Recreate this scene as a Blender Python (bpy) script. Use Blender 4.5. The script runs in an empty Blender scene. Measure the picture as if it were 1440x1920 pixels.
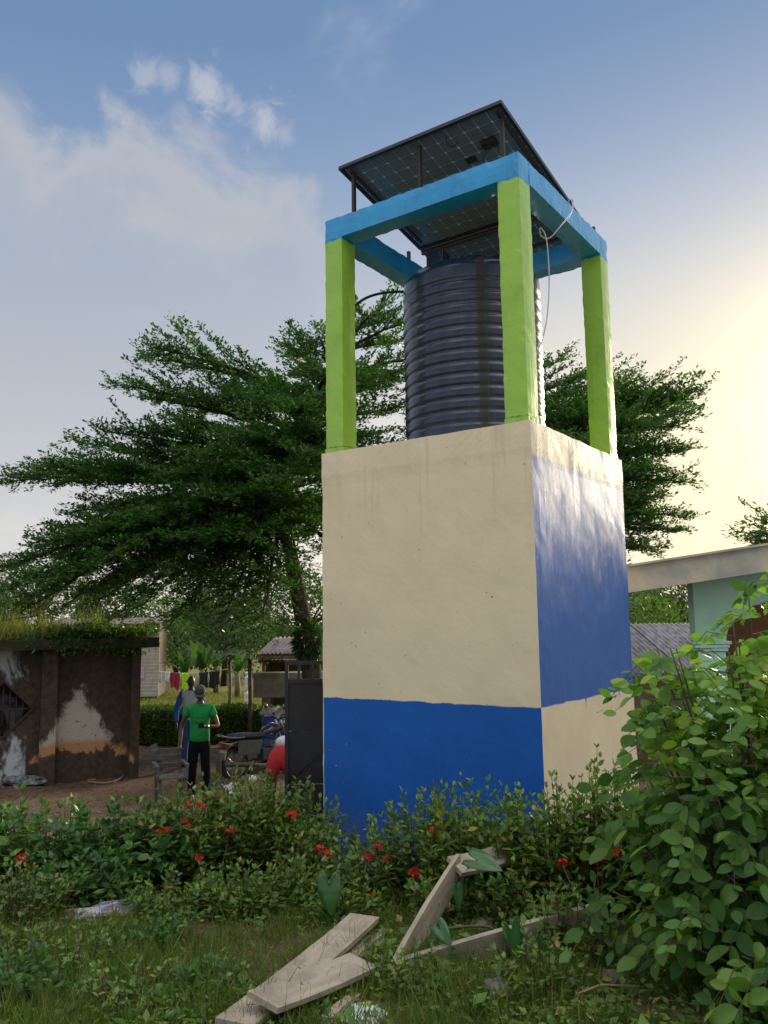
import bpy, bmesh, math, random
import numpy as np
from mathutils import Vector, Matrix, Quaternion
R = math.radians
rng = np.random.default_rng(7)
random.seed(7)
sc = bpy.context.scene
col = sc.collection

# ------------------------------------------------------------------ camera
F, PITCH, ROLL, EYE = 1547.0, 0.1336, -0.0143, 2.25
cam_d = bpy.data.cameras.new('camera'); cam = bpy.data.objects.new('camera', cam_d); col.objects.link(cam)
cam_d.sensor_fit = 'VERTICAL'; cam_d.sensor_height = 32.0; cam_d.lens = F / 1920 * 32.0
cam_d.clip_start = 0.1; cam_d.clip_end = 3000
cam.location = (0, 0, EYE)
cam.rotation_mode = 'QUATERNION'
cam.rotation_quaternion = (Matrix.Rotation(math.pi/2 + PITCH, 4, 'X') @ Matrix.Rotation(ROLL, 4, 'Z')).to_quaternion()
sc.camera = cam
sc.cycles.max_bounces = 6; sc.cycles.diffuse_bounces = 3; sc.cycles.glossy_bounces = 3; sc.cycles.transmission_bounces = 3
sc.cycles.transparent_max_bounces = 4; sc.cycles.caustics_reflective = False; sc.cycles.caustics_refractive = False

# ------------------------------------------------------------------ light
SUN_AZ, SUN_EL = R(33.5), R(11)                      # azimuth to the right of the view axis (+Y)
SUN = Vector((math.sin(SUN_AZ)*math.cos(SUN_EL), math.cos(SUN_AZ)*math.cos(SUN_EL), math.sin(SUN_EL)))
sun_d = bpy.data.lights.new('sun', 'SUN'); sun_d.energy = 2.0; sun_d.angle = R(12); sun_d.color = (1.0, .86, .62)
sun = bpy.data.objects.new('sun', sun_d); col.objects.link(sun)
sun.rotation_euler = SUN.to_track_quat('Z', 'Y').to_euler(); sun.location = (10, 20, 20)
sc.view_settings.view_transform = 'Standard'; sc.view_settings.look = 'None'
sc.view_settings.exposure = 1.5; sc.view_settings.gamma = 1.0; sc.view_settings.use_curve_mapping = False

class NT:
    """tiny node-tree writer"""
    def __init__(s, nt): s.nt = nt; s.n = nt.nodes; s.l = nt.links
    def node(s, t, **kw):
        n = s.n.new(t)
        for k, v in kw.items(): setattr(n, k, v)
        return n
    def put(s, sock, v):
        if isinstance(v, bpy.types.NodeSocket): s.l.new(v, sock)
        elif v is not None: sock.default_value = v
    def math(s, op, a, b=None, c=None, clamp=False):
        n = s.node('ShaderNodeMath', operation=op, use_clamp=clamp)
        for i, v in enumerate((a, b, c)): s.put(n.inputs[i], v)
        return n.outputs[0]
    def vmath(s, op, a, b=None, out=0):
        n = s.node('ShaderNodeVectorMath', operation=op)
        s.put(n.inputs[0], a); s.put(n.inputs[1], b)
        return n.outputs[out]
    def noise(s, vec, scale, detail=4, rough=.55, dist=0, out=0):
        n = s.node('ShaderNodeTexNoise'); s.put(n.inputs['Vector'], vec)
        n.inputs['Scale'].default_value = scale; n.inputs['Detail'].default_value = detail
        n.inputs['Roughness'].default_value = rough; n.inputs['Distortion'].default_value = dist
        return n.outputs[out]
    def ss(s, v, a, b, o0=0.0, o1=1.0):
        n = s.node('ShaderNodeMapRange', interpolation_type='SMOOTHSTEP')
        s.put(n.inputs[0], v); n.inputs[1].default_value = a; n.inputs[2].default_value = b
        n.inputs[3].default_value = o0; n.inputs[4].default_value = o1
        return n.outputs[0]
    def mix(s, f, a, b, blend='MIX'):
        n = s.node('ShaderNodeMix', data_type='RGBA', blend_type=blend)
        s.put(n.inputs[0], f)
        for sock, v in ((n.inputs[6], a), (n.inputs[7], b)):
            if isinstance(v, (tuple, list)): v = tuple(v[:3]) + (1,)
            s.put(sock, v)
        return n.outputs[2]
    def comb(s, x, y, z):
        n = s.node('ShaderNodeCombineXYZ')
        for i, v in enumerate((x, y, z)): s.put(n.inputs[i], v)
        return n.outputs[0]
    def sep(s, v):
        n = s.node('ShaderNodeSeparateXYZ'); s.put(n.inputs[0], v); return n.outputs

def dirv(az, el):
    az, el = R(az), R(el)
    return (math.sin(az)*math.cos(el), math.cos(az)*math.cos(el), math.sin(el))

# ------------------------------------------------------------------ sky
def at(px, py, Y):
    """the point at distance Y that the photograph shows at pixel (px, py)"""
    a, b = px - 720, py - 960
    cr, sr = math.cos(ROLL), math.sin(ROLL)
    x, y = a*cr + b*sr, -a*sr + b*cr
    cp, sp = math.cos(PITCH), math.sin(PITCH)
    d = Vector((x/F, cp + y/F*sp, sp - y/F*cp))
    return Vector((0, 0, EYE)) + d * (Y / d.y)

def seen(px, py): return tuple((at(px, py, 1) - Vector((0, 0, EYE))).normalized())
w = bpy.data.worlds.new('World'); sc.world = w; w.use_nodes = True
w.node_tree.nodes.clear()
w.cycles.sampling_method = 'MANUAL'; w.cycles.sample_map_resolution = 256
t = NT(w.node_tree)
D = t.vmath('NORMALIZE', t.node('ShaderNodeTexCoord').outputs['Generated'])
dx, dy, dz = t.sep(D)
sky = t.node('ShaderNodeTexSky', sky_type='NISHITA'); sky.sun_disc = False
sky.sun_elevation = SUN_EL; sky.sun_rotation = SUN_AZ; sky.air_density = 1.2; sky.dust_density = 1.5; sky.ozone_density = 1.5
rp = t.node('ShaderNodeValToRGB'); el = rp.color_ramp.elements      # evening haze thinning with height
stops = [(0.0, (.35, .325, .29)), (.17, (.275, .272, .270)), (.30, (.182, .196, .220)), (.42, (.110, .146, .205)), (.52, (.074, .114, .186)), (.60, (.056, .096, .170)), (1.0, (.042, .085, .17))]
while len(el) < len(stops): el.new(.5)
for e_, (ps, c_) in zip(el, stops): e_.position = ps; e_.color = c_ + (1,)
t.put(rp.inputs[0], dz)
nish = t.mix(1.0, sky.outputs[0], (.06, .06, .06), 'MULTIPLY')
base = t.mix(.88, nish, rp.outputs[0])
sdot = t.math('MAXIMUM', t.vmath('DOT_PRODUCT', D, tuple(SUN), out=1), 0.0)
wide = t.math('POWER', sdot, 5.0); glow = t.math('POWER', sdot, 15.0); core = t.math('POWER', sdot, 110.0)
base = t.mix(t.math('MULTIPLY', t.math('MULTIPLY', wide, t.ss(dz, .66, .18)), .74), base, (.315, .30, .285))
base = t.mix(t.math('MULTIPLY', t.math('MULTIPLY', glow, t.ss(dz, .52, .10)), .92), base, (.43, .365, .215))
inv = t.math('DIVIDE', 1.0, t.math('ADD', t.math('MAXIMUM', dz, 0.0), .22))
P = t.comb(t.math('MULTIPLY', dx, inv), t.math('MULTIPLY', dy, inv), 0.37)
n1 = t.noise(P, 1.7, 6, .6, .35)
gap = t.ss(t.vmath('DOT_PRODUCT', D, seen(720, 250), out=1), .78, .92)     # the wide clear opening
bn = Vector(seen(620, 385)).cross(Vector(seen(0, 110))).normalized()          # plane along the edge of the bank
if bn.z > 0: bn = -bn
be = t.math('ADD', t.vmath('DOT_PRODUCT', D, tuple(bn), out=1), t.math('MULTIPLY', t.math('SUBTRACT', t.noise(D, 6, 6, .60, .5), .5), .34))
bank = t.math('MULTIPLY', t.ss(be, -.015, .05), t.ss(t.vmath('DOT_PRODUCT', D, seen(60, 420), out=1), .915, .975))
bedge = t.math('MULTIPLY', bank, t.ss(be, .16, .02))
cover = t.math('SUBTRACT', n1, t.math('MULTIPLY', gap, .34))
cm = t.ss(cover, .30, .68)
pn = t.noise(D, 24, 6, .66, .6)                                          # small puffs in the gap
puffs = None
for px, py, rad, amp in ((388, 168, .030, .62), (275, 142, .020, .42), (315, 140, .018, .38), (495, 230, .030, .60), (445, 205, .020, .40), (530, 250, .016, .3)):
    d = t.vmath('DISTANCE', D, seen(px, py), out=1)
    m = t.math('MULTIPLY', t.ss(t.math('ADD', d, t.math('MULTIPLY', t.math('SUBTRACT', pn, .5), rad*3.4)), rad*1.15, rad*.05), amp*.9)
    puffs = m if puffs is None else t.math('MAXIMUM', puffs, m)
lit = t.ss(n1, .40, .72, .84, 1.22)
cloudc = t.mix(glow, (.225, .229, .24), (.42, .365, .235))
over = t.ss(dz, .55, .80)                                                 # unseen overhead cloud sheet, made extra bright as added fill light
cloudc = t.mix(over, cloudc, (1.5, 1.42, 1.29))
cloudc = t.mix(1.0, cloudc, t.comb(lit, lit, lit), 'MULTIPLY')
out = t.mix(t.math('MULTIPLY', cm, .85), base, cloudc)
out = t.mix(t.math('MULTIPLY', bank, .55), out, (.155, .168, .192))
out = t.mix(t.math('MULTIPLY', bedge, .40), out, (.235, .22, .212))
out = t.mix(t.math('MULTIPLY', puffs, .85), out, (.275, .26, .255))
out = t.mix(t.math('MULTIPLY', core, .8), out, (1.0, .85, .5))
bg = t.node('ShaderNodeBackground'); t.put(bg.inputs[0], out); bg.inputs[1].default_value = 1.0
t.l.new(bg.outputs[0], t.node('ShaderNodeOutputWorld').inputs[0])

# ------------------------------------------------------------------ helpers
def gz(x, y):
    """height of the ground"""
    y = np.asarray(y, float)
    z = np.interp(y, [-6, 0, 7.5, 14, 18, 60, 400], [.9, .6, .0, -.52, -.6, -.6, -.6])
    z = z + .035*np.sin(np.asarray(x)*1.3+.7)*np.cos(y*1.1) + .02*np.sin(np.asarray(x)*3.1+y*2.3)
    return z
def G(x, y): return float(gz(x, y))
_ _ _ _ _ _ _
Restate, line by line and word for word, everything from the top of the material through the line that contains "col = sc.collection". Leave pictures out.

Recreate this scene as a Blender Python (bpy) script. Use Blender 4.5. The script runs in an empty Blender scene. Measure the picture as if it were 1440x1920 pixels.
import bpy, bmesh, math, random
import numpy as np
from mathutils import Vector, Matrix, Quaternion
R = math.radians
rng = np.random.default_rng(7)
random.seed(7)
sc = bpy.context.scene
col = sc.collection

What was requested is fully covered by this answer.